Ayer estuvo mi hermana en Zaragoza y se llevó a Sástago -donde vive- comida más que suficiente para una semana. Dice que en la ciudad es todo más barato que en el pueblo. Está convencida de lo que dice y actúa en consecuencia. Si es cierto lo que afirma -y eso parece- habrá que decir también que el consumo masivo de alimentos contribuye a la concentración urbana y a la despoblación.

Antes recordaba ella y recuerdo yo que en mi pueblo había un recadero, o recadera. No para traer cebollas o borrajas, sino un reloj despertador por ejemplo o unas agujas para hacer calceta las mujeres por decir algo. Pero no «borraines que decimos en Favara, ¡por favor!. Que esas, de no tenerlas en el propio huerto estaban a pedir de boca en el del vecino. Y eran todas iguales que las borrajas que se vendían en Zaragoza y , por supuesto, mejores y más baratas que las que se venden hoy todavía aquí y se cultivan allí Dios sabe donde y no quienes las consumimos.

En todos los pueblos de la ribera del Ebro, como puede comprobar cualquiera -a la vista está- no se cultiva hortaliza para casa sino alfalfa para los camellos de Arabia. A cualquiera que baje de Zaragoza hasta la playa por la ribera le apuesto lo que quiera que no ha de ver una sola borraja en la huerta ni hortelano que la cultive. Y si ve un campo de panizo lo mismo.

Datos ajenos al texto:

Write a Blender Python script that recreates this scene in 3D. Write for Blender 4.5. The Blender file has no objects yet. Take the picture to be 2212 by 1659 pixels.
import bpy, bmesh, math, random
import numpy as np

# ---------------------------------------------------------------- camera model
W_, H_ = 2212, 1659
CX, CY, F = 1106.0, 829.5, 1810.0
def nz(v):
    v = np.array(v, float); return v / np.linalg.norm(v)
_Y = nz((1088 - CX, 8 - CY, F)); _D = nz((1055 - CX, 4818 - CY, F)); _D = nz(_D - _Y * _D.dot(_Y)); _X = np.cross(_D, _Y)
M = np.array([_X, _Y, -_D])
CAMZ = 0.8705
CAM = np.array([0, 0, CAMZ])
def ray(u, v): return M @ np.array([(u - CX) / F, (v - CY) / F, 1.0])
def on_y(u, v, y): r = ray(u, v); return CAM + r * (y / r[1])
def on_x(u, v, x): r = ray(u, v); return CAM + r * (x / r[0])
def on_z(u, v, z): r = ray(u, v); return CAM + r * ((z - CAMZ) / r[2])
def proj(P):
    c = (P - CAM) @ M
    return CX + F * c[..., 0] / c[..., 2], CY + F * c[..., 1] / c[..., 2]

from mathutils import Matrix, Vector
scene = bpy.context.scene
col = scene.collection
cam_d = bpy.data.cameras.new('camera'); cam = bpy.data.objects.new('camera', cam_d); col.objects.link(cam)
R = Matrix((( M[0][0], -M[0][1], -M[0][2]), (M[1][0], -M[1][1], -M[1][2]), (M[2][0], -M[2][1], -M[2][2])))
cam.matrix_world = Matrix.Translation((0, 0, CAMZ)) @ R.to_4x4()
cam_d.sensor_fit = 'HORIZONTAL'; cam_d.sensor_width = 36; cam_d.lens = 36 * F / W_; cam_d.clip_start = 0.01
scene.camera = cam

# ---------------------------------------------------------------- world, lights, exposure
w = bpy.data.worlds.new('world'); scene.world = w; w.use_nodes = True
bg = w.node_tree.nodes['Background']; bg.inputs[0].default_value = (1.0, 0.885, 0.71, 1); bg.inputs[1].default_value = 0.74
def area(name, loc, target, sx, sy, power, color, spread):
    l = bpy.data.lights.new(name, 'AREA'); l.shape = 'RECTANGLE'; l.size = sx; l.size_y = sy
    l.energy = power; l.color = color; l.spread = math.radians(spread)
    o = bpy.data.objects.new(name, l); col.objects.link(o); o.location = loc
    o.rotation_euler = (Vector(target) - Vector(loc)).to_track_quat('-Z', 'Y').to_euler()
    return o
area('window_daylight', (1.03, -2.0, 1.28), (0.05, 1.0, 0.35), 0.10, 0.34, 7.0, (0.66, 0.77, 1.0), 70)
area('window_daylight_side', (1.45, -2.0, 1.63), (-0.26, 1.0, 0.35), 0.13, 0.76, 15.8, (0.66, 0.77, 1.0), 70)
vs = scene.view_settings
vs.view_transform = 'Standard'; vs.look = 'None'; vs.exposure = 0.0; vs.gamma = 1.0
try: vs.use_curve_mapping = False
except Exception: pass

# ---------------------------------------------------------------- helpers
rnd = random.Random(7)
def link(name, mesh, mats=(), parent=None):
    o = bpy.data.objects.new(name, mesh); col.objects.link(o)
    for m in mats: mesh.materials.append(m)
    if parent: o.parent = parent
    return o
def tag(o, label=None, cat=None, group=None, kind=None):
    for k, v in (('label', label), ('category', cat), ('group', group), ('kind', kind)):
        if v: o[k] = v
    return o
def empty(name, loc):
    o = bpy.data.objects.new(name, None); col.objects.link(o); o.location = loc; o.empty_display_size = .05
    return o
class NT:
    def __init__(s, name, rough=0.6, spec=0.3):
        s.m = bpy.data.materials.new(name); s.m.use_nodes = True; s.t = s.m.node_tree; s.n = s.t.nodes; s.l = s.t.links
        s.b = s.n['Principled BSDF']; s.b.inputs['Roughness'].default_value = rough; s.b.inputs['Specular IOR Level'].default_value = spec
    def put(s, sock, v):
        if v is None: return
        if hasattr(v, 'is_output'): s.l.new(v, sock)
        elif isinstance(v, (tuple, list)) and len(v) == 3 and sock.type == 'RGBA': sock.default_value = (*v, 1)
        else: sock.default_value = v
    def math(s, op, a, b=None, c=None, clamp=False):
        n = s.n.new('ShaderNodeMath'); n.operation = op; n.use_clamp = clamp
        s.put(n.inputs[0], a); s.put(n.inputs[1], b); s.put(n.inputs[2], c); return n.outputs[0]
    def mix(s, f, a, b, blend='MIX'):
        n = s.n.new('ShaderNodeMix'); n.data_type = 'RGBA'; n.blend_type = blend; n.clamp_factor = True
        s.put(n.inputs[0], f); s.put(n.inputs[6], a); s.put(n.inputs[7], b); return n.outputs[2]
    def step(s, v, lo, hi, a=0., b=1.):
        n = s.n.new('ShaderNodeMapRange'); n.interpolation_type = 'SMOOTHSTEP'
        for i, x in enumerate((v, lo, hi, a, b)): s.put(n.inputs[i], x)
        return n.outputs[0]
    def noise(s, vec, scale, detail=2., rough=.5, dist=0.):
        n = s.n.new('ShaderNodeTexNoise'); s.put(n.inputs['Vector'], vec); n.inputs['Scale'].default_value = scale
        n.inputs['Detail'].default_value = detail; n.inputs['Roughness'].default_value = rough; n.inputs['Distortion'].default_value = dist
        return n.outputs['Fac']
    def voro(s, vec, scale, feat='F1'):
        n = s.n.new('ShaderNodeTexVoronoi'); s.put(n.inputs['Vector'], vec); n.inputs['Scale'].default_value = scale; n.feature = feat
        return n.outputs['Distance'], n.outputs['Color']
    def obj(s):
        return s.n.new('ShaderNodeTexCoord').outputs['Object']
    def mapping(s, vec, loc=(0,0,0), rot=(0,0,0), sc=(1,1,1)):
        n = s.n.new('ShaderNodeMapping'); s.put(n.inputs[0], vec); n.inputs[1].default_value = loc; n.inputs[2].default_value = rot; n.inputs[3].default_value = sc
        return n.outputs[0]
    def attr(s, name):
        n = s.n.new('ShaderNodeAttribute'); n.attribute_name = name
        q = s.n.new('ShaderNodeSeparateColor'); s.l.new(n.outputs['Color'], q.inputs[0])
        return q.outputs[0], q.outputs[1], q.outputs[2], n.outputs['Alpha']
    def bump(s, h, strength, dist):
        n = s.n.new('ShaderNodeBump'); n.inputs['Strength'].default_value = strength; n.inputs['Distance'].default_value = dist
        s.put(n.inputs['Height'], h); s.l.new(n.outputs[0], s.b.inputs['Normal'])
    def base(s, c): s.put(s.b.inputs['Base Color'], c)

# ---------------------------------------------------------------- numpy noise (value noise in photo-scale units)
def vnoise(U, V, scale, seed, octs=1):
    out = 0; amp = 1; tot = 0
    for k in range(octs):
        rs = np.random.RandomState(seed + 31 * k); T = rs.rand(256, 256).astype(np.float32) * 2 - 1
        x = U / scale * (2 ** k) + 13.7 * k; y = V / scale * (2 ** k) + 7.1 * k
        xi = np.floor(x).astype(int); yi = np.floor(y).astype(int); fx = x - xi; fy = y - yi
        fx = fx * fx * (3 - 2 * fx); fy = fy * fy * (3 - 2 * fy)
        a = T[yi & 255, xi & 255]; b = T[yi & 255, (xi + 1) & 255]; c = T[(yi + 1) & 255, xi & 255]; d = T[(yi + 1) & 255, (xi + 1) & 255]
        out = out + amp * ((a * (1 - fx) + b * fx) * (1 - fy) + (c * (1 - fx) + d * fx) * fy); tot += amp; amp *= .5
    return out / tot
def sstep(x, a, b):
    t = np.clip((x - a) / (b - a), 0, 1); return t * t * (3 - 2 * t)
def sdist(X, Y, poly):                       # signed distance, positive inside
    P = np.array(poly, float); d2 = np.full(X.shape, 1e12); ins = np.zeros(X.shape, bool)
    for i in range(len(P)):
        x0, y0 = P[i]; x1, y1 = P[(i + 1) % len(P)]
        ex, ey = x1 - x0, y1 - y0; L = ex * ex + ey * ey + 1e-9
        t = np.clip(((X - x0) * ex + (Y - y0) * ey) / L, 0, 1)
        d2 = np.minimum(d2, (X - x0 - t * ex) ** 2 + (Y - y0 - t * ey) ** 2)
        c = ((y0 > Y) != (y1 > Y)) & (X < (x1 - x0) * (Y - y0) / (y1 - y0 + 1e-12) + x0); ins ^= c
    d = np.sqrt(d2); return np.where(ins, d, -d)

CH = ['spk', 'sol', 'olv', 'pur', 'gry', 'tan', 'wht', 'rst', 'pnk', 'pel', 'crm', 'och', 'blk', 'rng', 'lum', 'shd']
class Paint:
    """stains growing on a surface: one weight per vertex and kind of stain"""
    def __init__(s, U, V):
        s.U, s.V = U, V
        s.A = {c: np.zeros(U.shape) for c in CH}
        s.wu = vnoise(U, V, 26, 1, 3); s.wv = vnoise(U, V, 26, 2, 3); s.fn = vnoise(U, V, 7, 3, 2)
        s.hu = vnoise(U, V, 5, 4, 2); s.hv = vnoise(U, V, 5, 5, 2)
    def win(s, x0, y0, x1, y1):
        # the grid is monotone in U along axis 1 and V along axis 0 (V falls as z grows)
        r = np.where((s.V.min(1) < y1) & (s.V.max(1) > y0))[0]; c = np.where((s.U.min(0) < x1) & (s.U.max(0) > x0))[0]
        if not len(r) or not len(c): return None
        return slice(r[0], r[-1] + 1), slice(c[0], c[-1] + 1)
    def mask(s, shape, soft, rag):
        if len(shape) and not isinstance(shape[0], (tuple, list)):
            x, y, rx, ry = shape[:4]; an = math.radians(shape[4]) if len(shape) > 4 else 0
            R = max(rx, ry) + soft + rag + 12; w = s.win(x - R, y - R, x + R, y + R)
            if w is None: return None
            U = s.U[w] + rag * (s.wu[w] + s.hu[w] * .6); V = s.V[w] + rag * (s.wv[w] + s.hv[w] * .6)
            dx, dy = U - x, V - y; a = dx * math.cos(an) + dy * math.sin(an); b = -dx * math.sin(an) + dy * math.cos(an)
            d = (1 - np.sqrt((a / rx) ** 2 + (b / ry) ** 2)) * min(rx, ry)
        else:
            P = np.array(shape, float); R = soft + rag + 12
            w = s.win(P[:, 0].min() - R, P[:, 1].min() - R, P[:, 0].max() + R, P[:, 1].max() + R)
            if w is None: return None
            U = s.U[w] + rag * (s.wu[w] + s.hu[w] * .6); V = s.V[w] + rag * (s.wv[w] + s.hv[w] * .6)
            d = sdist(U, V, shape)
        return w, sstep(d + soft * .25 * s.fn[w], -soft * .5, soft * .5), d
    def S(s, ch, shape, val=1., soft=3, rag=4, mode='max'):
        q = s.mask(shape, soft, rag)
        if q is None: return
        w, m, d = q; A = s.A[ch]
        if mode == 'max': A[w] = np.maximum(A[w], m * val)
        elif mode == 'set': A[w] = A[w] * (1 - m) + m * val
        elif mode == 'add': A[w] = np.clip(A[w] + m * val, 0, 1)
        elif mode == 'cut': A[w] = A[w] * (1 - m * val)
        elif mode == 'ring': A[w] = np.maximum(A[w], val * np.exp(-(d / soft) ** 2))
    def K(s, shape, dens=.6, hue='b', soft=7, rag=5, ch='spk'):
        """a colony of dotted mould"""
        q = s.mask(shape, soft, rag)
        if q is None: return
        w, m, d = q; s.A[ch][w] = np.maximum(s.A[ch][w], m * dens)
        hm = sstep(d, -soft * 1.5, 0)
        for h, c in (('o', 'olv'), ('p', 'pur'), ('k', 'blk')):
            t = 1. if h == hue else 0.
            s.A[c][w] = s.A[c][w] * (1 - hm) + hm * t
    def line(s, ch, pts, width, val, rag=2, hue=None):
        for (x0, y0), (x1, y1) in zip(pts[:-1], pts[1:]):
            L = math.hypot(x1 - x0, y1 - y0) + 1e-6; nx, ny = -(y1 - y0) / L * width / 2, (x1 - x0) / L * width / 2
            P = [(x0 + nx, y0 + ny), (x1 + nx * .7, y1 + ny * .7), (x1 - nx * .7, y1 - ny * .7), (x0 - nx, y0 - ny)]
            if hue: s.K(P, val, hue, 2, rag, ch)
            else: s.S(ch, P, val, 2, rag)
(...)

Seguro que no pensará en las gallinas del corral de su casa -ni se acordará si es que la tuvo de niño en un pueblo- sino acaso en los cerdos.... de la granja y en los chinos que los comen. Nada que ver con la matacía casera y el mondongo que se hacía antes en los pueblos y hoy recrean en ellos los figurantes.

Vivimos en un mundo en el que la población humana sobre la Tierra aumenta y se concentra en grandes ciudades. Ya las hay de de cuarenta millones de habitantes, ¿se lo imaginan? Yo tampoco.

A este ritmo pasará con los terrícolas humanos lo que ha pasado con las ovejas, que ya no se ven pastando en el campo sino encerradas en corrales y parideras. Y con los cerdos, no digamos. Antes en cada casa había uno o dos para el consumo doméstico, hoy hay en una sola granja más de mil para vender al mejor postor. Que no hay pastores sino postores y ganaderos.

Lo que da de sí una explicación de este fenómeno de la urbanización planetaria desde la economía es eso. Pero lo que se gana con ello tiene un precio, y es más lo que se pierde desde otra perspectiva humana. La ciudad nos hace libres, se dijo. Cierto, que en los pueblos nos conocemos todos. Pero la relajación de los vínculos de la comunidad en las ciudades o su transformación en sociedad por el mercado -como ya dijo Max Weber- se paga con un individualismo salvaje y la pérdida de los vecinos que son como si no fueran con los pies en tierra o de otro planeta aunque tengan el cuerpo en la misma planta de la misma casa en que habitamos.

No sólo se ha perdido el contacto con la tierra, el buen ambiente y el aire no contaminado, la comida sana con productos de cercanía, la autonomía que daba vivir del trabajo autónomo, sino también la tradición compartida y los vecinos. Las relaciones personales en suma, desplazadas hoy por los contactos en red que nos enredan y enredamos. Y las fiestas inolvidables de los pueblos que se compartían antes como el pan y la sal de la vida, y hoy se venden como un producto más a los turistas. O como el fuego, que se pedía y se daba antes en los pueblos como la levadura para amasar en casa.

Este despegue o «desterraje», esta «des-humanización»: el barro que viene de aquellos polvos, es tan bruta como sucia la concentración de animales en las granjas. Donde se engorda más fácilmente y con menos costes... para el ganadero. Pero lo lamentable no es que mi hermana compre en la ciudad o vengan a vivir a Zaragoza todos los que pueden. Que eso se comprende y es razonable en estos tiempos con esta situación. Lo lamentable es que en Aragón y en todo el mundo -incluso en los pueblos que quedan- se imite el modo de vivir en las ciudades. Que la gente se tumbe en el sofá ante el televisor sin bajar a la calle a sentarnos con los vecinos y los padres lleven y traigan en coche a sus hijos de la escuela. Y que la vida -encerrada- vaya sobre ruedas así en los pueblos como en las ciudades. Deprisa o encapsulada como una bala. Sin parar ni reparar en nadie. Y esto, que no comprendo, me lo explico. Y me parece lamentable.